- SOURCE DATA:
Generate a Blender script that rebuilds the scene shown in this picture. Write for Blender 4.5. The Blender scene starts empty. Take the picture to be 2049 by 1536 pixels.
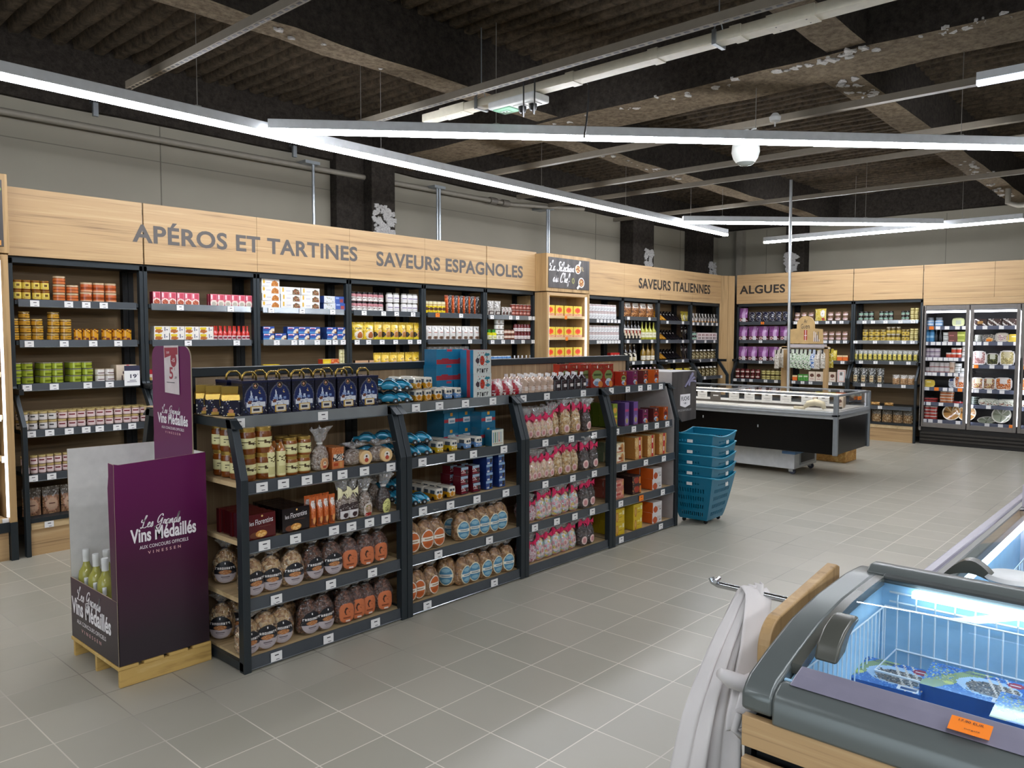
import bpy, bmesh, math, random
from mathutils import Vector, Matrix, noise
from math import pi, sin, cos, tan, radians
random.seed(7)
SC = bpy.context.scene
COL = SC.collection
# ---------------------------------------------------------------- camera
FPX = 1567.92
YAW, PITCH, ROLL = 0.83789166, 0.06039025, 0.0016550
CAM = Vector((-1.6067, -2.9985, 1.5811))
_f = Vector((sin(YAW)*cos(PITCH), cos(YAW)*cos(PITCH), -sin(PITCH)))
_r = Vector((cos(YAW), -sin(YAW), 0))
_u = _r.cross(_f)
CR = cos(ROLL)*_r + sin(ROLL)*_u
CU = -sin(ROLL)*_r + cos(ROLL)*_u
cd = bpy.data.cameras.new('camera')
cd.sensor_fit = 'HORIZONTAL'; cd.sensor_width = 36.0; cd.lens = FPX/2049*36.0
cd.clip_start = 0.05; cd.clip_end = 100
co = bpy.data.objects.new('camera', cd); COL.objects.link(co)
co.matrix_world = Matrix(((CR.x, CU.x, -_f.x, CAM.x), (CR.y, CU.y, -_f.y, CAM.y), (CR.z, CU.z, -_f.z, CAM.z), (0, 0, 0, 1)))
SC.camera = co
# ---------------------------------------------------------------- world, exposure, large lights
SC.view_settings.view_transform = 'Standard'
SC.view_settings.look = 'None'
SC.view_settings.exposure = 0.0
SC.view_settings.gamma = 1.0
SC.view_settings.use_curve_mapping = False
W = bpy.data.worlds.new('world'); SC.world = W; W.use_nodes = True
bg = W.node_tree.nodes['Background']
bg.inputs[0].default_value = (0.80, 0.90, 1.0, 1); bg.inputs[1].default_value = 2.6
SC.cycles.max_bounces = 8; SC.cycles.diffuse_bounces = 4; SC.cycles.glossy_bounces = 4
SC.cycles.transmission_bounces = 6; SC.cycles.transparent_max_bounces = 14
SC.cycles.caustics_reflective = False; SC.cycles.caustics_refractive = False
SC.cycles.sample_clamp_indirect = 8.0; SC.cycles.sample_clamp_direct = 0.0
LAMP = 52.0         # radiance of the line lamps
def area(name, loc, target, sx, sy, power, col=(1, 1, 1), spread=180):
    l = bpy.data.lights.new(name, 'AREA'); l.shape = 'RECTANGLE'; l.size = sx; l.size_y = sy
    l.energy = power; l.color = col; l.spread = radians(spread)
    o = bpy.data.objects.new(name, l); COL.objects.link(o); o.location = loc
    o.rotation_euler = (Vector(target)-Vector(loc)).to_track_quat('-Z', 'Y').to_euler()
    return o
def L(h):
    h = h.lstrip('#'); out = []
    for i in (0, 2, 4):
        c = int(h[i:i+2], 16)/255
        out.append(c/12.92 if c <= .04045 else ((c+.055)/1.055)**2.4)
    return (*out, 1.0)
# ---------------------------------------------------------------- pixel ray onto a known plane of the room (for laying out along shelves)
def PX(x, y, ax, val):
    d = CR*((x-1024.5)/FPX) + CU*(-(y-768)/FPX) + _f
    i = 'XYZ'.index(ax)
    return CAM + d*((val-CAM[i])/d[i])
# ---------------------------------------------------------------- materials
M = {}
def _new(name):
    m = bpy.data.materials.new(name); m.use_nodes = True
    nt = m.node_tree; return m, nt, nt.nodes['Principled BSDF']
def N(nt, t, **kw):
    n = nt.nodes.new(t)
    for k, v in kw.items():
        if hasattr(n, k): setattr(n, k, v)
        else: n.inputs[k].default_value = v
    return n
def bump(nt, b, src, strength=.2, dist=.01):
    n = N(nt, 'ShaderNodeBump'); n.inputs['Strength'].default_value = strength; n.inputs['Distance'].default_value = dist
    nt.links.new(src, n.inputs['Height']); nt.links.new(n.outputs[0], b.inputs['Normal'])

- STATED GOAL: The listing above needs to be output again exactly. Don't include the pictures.

- CORRECT ANSWER:
Generate a Blender script that rebuilds the scene shown in this picture. Write for Blender 4.5. The Blender scene starts empty. Take the picture to be 2049 by 1536 pixels.
import bpy, bmesh, math, random
from mathutils import Vector, Matrix, noise
from math import pi, sin, cos, tan, radians
random.seed(7)
SC = bpy.context.scene
COL = SC.collection
# ---------------------------------------------------------------- camera
FPX = 1567.92
YAW, PITCH, ROLL = 0.83789166, 0.06039025, 0.0016550
CAM = Vector((-1.6067, -2.9985, 1.5811))
_f = Vector((sin(YAW)*cos(PITCH), cos(YAW)*cos(PITCH), -sin(PITCH)))
_r = Vector((cos(YAW), -sin(YAW), 0))
_u = _r.cross(_f)
CR = cos(ROLL)*_r + sin(ROLL)*_u
CU = -sin(ROLL)*_r + cos(ROLL)*_u
cd = bpy.data.cameras.new('camera')
cd.sensor_fit = 'HORIZONTAL'; cd.sensor_width = 36.0; cd.lens = FPX/2049*36.0
cd.clip_start = 0.05; cd.clip_end = 100
co = bpy.data.objects.new('camera', cd); COL.objects.link(co)
co.matrix_world = Matrix(((CR.x, CU.x, -_f.x, CAM.x), (CR.y, CU.y, -_f.y, CAM.y), (CR.z, CU.z, -_f.z, CAM.z), (0, 0, 0, 1)))
SC.camera = co
# ---------------------------------------------------------------- world, exposure, large lights
SC.view_settings.view_transform = 'Standard'
SC.view_settings.look = 'None'
SC.view_settings.exposure = 0.0
SC.view_settings.gamma = 1.0
SC.view_settings.use_curve_mapping = False
W = bpy.data.worlds.new('world'); SC.world = W; W.use_nodes = True
bg = W.node_tree.nodes['Background']
bg.inputs[0].default_value = (0.80, 0.90, 1.0, 1); bg.inputs[1].default_value = 2.6
SC.cycles.max_bounces = 8; SC.cycles.diffuse_bounces = 4; SC.cycles.glossy_bounces = 4
SC.cycles.transmission_bounces = 6; SC.cycles.transparent_max_bounces = 14
SC.cycles.caustics_reflective = False; SC.cycles.caustics_refractive = False
SC.cycles.sample_clamp_indirect = 8.0; SC.cycles.sample_clamp_direct = 0.0
LAMP = 52.0         # radiance of the line lamps
def area(name, loc, target, sx, sy, power, col=(1, 1, 1), spread=180):
    l = bpy.data.lights.new(name, 'AREA'); l.shape = 'RECTANGLE'; l.size = sx; l.size_y = sy
    l.energy = power; l.color = col; l.spread = radians(spread)
    o = bpy.data.objects.new(name, l); COL.objects.link(o); o.location = loc
    o.rotation_euler = (Vector(target)-Vector(loc)).to_track_quat('-Z', 'Y').to_euler()
    return o
def L(h):
    h = h.lstrip('#'); out = []
    for i in (0, 2, 4):
        c = int(h[i:i+2], 16)/255
        out.append(c/12.92 if c <= .04045 else ((c+.055)/1.055)**2.4)
    return (*out, 1.0)
# ---------------------------------------------------------------- pixel ray onto a known plane of the room (for laying out along shelves)
def PX(x, y, ax, val):
    d = CR*((x-1024.5)/FPX) + CU*(-(y-768)/FPX) + _f
    i = 'XYZ'.index(ax)
    return CAM + d*((val-CAM[i])/d[i])
# ---------------------------------------------------------------- materials
M = {}
def _new(name):
    m = bpy.data.materials.new(name); m.use_nodes = True
    nt = m.node_tree; return m, nt, nt.nodes['Principled BSDF']
def N(nt, t, **kw):
    n = nt.nodes.new(t)
    for k, v in kw.items():
        if hasattr(n, k): setattr(n, k, v)
        else: n.inputs[k].default_value = v
    return n
def bump(nt, b, src, strength=.2, dist=.01):
    n = N(nt, 'ShaderNodeBump'); n.inputs['Strength'].default_value = strength; n.inputs['Distance'].default_value = dist
    nt.links.new(src, n.inputs['Height']); nt.links.new(n.outputs[0], b.inputs['Normal'])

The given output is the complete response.